WASHINGTON – Mississippi Gov. Haley Barbour, a potential Republican presidential candidate, said Tuesday he was not trying to downplay the pain that many endured during the South's segregation era when he defended his home town's 1970 public school integration process.
Barbour spoke out a day after several liberal activists criticized his published comments about school desegregation in Yazoo City, which occurred when he was 20. Historical accounts confirm the schools integrated peacefully, as Barbour stated in a recent profile in the Weekly Standard magazine.
Some critics, however, said his comments skimmed over the segregationist role played by so-called Citizens Councils in the state.

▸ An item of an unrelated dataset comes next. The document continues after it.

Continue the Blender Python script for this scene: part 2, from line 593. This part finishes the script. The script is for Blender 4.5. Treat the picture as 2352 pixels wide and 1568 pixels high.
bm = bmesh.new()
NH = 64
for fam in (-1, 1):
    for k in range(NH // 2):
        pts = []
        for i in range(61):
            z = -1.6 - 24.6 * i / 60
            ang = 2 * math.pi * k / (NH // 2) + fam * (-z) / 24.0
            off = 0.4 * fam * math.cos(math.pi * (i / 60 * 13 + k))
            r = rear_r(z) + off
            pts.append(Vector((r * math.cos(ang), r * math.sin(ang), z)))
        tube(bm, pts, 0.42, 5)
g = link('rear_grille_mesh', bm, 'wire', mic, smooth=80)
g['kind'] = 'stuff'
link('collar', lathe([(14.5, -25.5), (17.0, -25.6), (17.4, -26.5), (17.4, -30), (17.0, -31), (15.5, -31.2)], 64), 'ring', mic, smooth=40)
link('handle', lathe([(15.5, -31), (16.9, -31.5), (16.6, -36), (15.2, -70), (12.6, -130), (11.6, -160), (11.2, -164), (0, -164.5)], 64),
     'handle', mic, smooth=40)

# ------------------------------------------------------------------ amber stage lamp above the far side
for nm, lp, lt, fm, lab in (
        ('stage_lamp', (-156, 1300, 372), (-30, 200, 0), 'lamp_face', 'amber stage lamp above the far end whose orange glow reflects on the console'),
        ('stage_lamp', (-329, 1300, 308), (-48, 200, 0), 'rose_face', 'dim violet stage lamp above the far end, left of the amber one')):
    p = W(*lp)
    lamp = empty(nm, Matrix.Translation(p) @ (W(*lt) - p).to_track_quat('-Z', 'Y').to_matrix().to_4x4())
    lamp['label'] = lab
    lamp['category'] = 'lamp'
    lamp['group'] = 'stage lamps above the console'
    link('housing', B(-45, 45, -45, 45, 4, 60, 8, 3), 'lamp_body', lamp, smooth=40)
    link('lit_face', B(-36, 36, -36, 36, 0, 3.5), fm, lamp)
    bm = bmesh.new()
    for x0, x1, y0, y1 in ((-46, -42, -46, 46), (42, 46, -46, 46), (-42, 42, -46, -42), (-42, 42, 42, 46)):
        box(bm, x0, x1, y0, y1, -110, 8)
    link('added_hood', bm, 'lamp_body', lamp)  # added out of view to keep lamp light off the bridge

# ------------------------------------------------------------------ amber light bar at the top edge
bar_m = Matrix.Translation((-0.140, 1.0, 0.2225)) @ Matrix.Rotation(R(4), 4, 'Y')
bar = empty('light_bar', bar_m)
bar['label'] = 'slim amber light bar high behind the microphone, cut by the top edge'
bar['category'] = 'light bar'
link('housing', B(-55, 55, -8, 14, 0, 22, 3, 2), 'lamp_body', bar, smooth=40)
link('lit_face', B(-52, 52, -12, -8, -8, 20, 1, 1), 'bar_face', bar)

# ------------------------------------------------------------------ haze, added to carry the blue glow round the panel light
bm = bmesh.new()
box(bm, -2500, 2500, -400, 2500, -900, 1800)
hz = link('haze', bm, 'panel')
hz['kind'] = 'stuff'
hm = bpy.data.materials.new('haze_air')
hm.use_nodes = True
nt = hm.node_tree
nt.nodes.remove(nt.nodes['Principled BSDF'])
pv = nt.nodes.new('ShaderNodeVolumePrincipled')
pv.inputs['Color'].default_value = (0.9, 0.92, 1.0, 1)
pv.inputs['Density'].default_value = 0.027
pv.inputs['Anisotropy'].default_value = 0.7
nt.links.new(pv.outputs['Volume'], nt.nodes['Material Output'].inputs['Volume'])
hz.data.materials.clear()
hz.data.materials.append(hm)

Asked by the magazine why Yazoo City's public school integration avoided the violence seen in other towns, Barbour said: "Because the business community wouldn't stand for it. You heard of the Citizens Councils? Up north they think it was like the KKK. Where I come from it was an organization of town leaders. In Yazoo City they passed a resolution that said anybody who started a chapter of the Klan would get their ass run out of town."
A January 1970 Time Magazine article about Yazoo City said, "local white leaders began more than a month ago to prepare their city for the shock of final desegregation. A loosely knit committee of prominent whites met with the city's whites, urging them to support the public schools rather than abandon them."
Several liberal bloggers Monday said Barbour left an inaccurate impression of Mississippi's local Citizens Councils, which sought to thwart integration in many areas. The white supremacist groups had their chief influence in the 1950s and early 1960s, years before the Yazoo City schools integration.
Barbour said in a statement Tuesday: "When asked why my hometown in Mississippi did not suffer the same racial violence when I was a young man that accompanied other towns' integration efforts, I accurately said the community leadership wouldn't tolerate it and helped prevent violence there. My point was my town rejected the Ku Klux Klan, but nobody should construe that to mean I think the town leadership were saints, either. Their vehicle, called the `Citizens Council,' is totally indefensible, as is segregation. It was a difficult and painful era for Mississippi, the rest of the country, and especially African Americans who were persecuted in that time."
In the Weekly Standard profile, Barbour said he remembered Martin Luther King Jr. speaking in Yazoo City in 1962, when he would have been 12 years old. He said he did not recall King's words.
"The truth is, we couldn't hear very well," Barbour said. "We were sort of out there on the periphery. We just sat on our cars, watching the girls, talking, doing what boys do. We paid more attention to the girls than to King."
A quick data base search found records of King speaking in Yazoo City in 1966, when Barbour would have been 16, but not in 1962.